AKS: ‘Dil Dhadakne Do’ and ‘Wazir’ are the most anticipated films of 2015…

FA: And I am very lucky and happy to be a part of both these films, which are very different from each other. While I am working with Zoya for the third time, it’s the first time to work with the new team of Vidhu, Raju, Abhijat and Bejoy. It’s a new and a learning experience for me at every step. I just couldn’t have asked for anything more.

AKS: Tell us about ‘Wazir’

FA: I am really very happy with the response from the teaser. My role is that of an ATS officer in the film. Our characters (Amitabh Bachchan and me) are bound together by a certain grief of a loss of a loved one, which brings the two of us close together. And within that combined grief, how we end up finding some kind of redemption through each other’s loss is what forms the crux of the film. Chess ‘plays’ a metaphor in the film.

AKS: Since you co-own a production house, does it matter if your film made it to the 100-crore club?

FA: I don’t really follow ‘numbers’. While I do feel that box office figures are important, I also feel that there is success when you are being remembered as much as 50 years later! For exaple, there was a great film that Yash (Chopra) uncle made called ‘Lamhe’, which didn’t do well at the box office. But, even today, whenever people look back at his life and talk of his best works, this film is spoken about. Isn’t there success in that? Success to me, is the combination of box office figures and the film in totality. But, today unfortunately, success is gauged on the basis of numbers and figures only!

AKS: how are you progressing with your MARD (Men Against Rape and Discrimination) initiative?

FA: At this moment, we are looking to create a lot more content. For all the effort that is being put in, the effect seems to be positive. I do feel that I could give it a lot more time. It is fortunate and unfortunate that I’m busy with other commitments, but we’re tying up with Magic Bus which is a good association going forward. They reach out to children from underprivileged backgrounds. A lot of times parents in those situations choose not to educate the girl child. They don’t want to pay for books, uniform, school fees because they don’t think it’s a good investment. That’s the notion that Magic Bus tries to change. It teaches parents the value of educating girls. It’s a step in a very positive direction for MARD. For me honestly, the logo catching on or not catching isn’t an important thing. It’s whether the idea does. As long as people connect with the message, understand it and propagate it, that’s all I want.

AKS: When will you wield the megaphone again?
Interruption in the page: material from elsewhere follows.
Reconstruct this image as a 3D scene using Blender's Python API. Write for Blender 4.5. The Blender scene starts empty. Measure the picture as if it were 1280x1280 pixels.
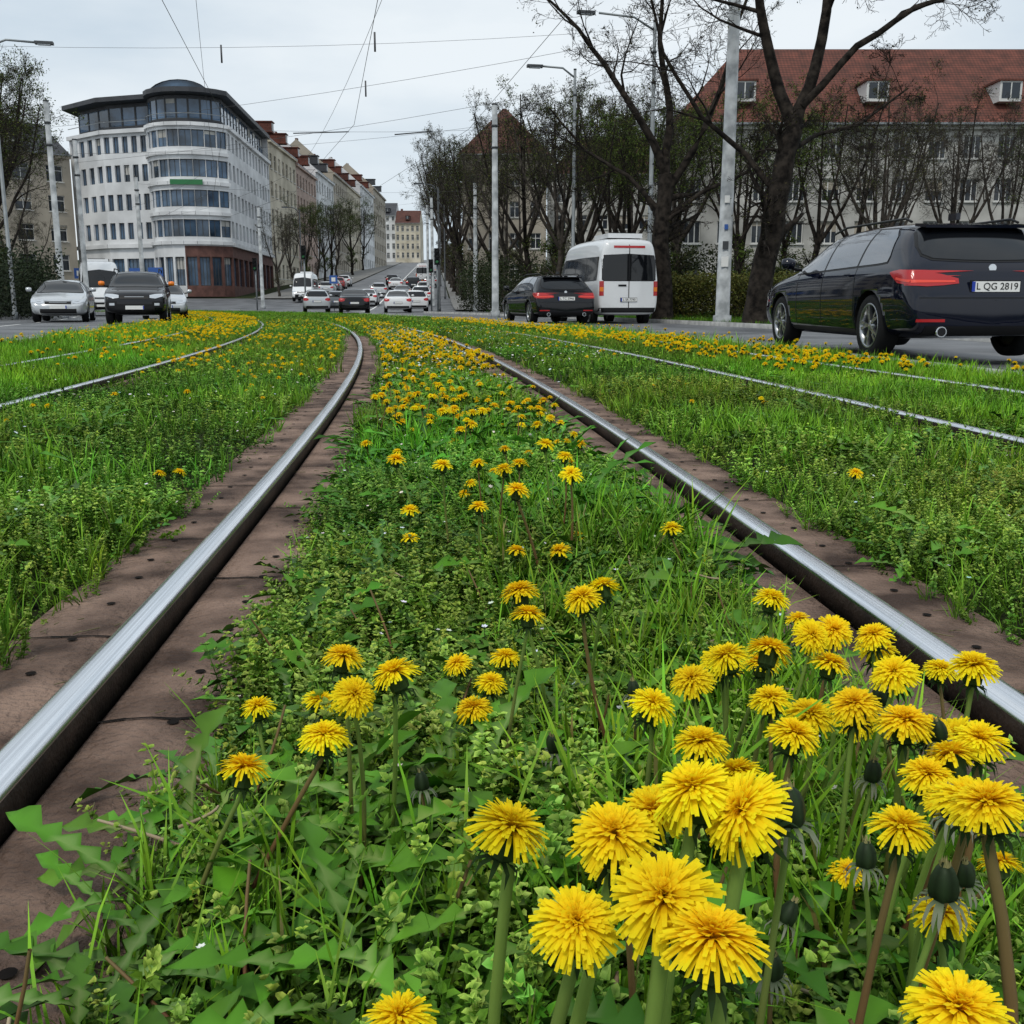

FA: Directing means more time away from home and my two daughters. I want to leave direction for when older and even less presentable. All my forthcoming films – ‘Raees’, ‘Wazir’ and the others are exciting roles. I would like to bask in
the fulfilment of acting for now. This is a good time to be experimenting with different films and roles, and I’m enjoying it tremendously. But I will definitely take up directing again. Maybe in a year or two.